Training for Circular Economy in the Construction and Furniture Sectors

Infrastructure needs to be more sustainable

According to the environment expert Dr Paul Toyne, the circular economy is our most powerful tool in shaping sustainable infrastructure as the world’s population grows

Infrastructure provides all the vital services to keep an urban area functioning, from transport and energy to utilities and waste disposal. Sustainable or not, our need for infrastructure is growing.

This is for two main reasons: we have a growing global population, which means a higher demand for infrastructure and, on top of that, a large proportion of this population is being born into or migrating into cities. Currently, over 50 per cent of the global population live in cities and that figure is set to rise to 60 per cent by 2030.

According to the Asian Development Bank, Asia-Pacific alone requires an investment of $1.7 trillion a year over the next decade in order to keep up with economic growth and tackle poverty and climate change. Investment in infrastructure projects across Indonesia, in particular, has risen rapidly to respond to an economy that is set to expand by 5.3 per cent this year and the next.

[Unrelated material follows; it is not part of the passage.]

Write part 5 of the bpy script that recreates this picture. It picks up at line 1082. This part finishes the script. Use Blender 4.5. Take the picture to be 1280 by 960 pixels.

This will lead to the consumption of vast amounts of virgin materials and has the potential to further exacerbate climate change if unmanaged. And it is not just in Asia Pacific, other parts of the world are urbanising too. Surely we need some seriously strong incentives and regulation to make sure that we build sustainably?
There is a long way to go but one thing is clear, conventional construction methods and processes with existing materials are not the future. Ultimately, we need to redesign products, infrastructure and policy in an integrated way so that we maximise the benefits if we are to build a better tomorrow.